Antes de marcharme de Cuba, le escribí una carta a Fidel. Una carta de un compañero a otro. Lo respetaba mucho, le decía, pero él debía comprender la situación imposible en que me había puesto. Yo era una militante. No podía violar mis órdenes. Consideraba incorrecto de su parte que hubiera intentado inducirme a hacerlo valiéndose de su autoridad, de su prestigio. Le hice una crítica, muy revolucionaria, según yo. Bien ingenua, pienso ahora.
Volví a ver a Fidel después del triunfo de la Revolución Sandinista. Me saludó cortés, pero frío. Evidentemente, mi carta, si es que la leyó, no le hizo mucha gracia.
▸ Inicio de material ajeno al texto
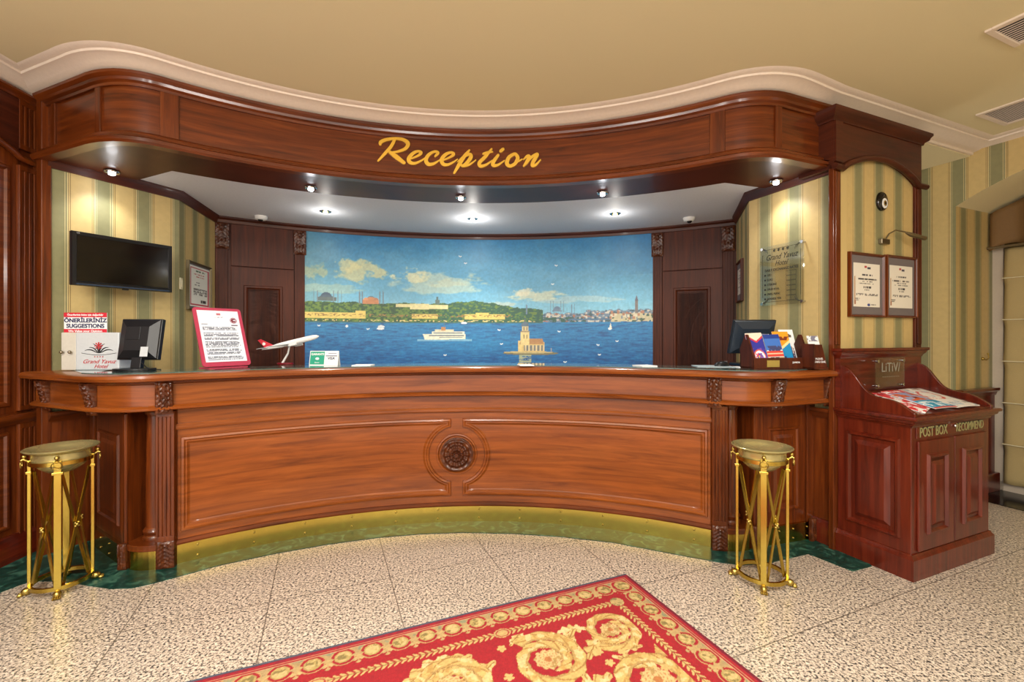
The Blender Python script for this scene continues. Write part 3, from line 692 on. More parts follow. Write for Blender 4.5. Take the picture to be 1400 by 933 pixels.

Aunque el significado de esa noche sigue siendo inexplicable para mí, atesoro el recuerdo como una de esas cosas mágicas y ligeramente perversas que le pasan a uno en la vida. A la luz de los años, el episodio, en vez de aclararse, se ha oscurecido. ¿Necesitaba Fidel que yo le diera esa información? Parece improbable. Contaría con medios suficientes para enterarse sin mi concurso. Modesto se lo habría dicho sin duda. ¿A qué obedecía entonces su insistencia? ¿Quiso simplemente tener un pretexto para justificar su deseo de verme, hablarme, examinarme como mariposa bajo el microscopio, estudiar mi reacción ante el poder que él blandía? ¿Quería seducirme? No lo sé. Supongo que nunca lo sabré. A mí me quedó este recuerdo. Literatura.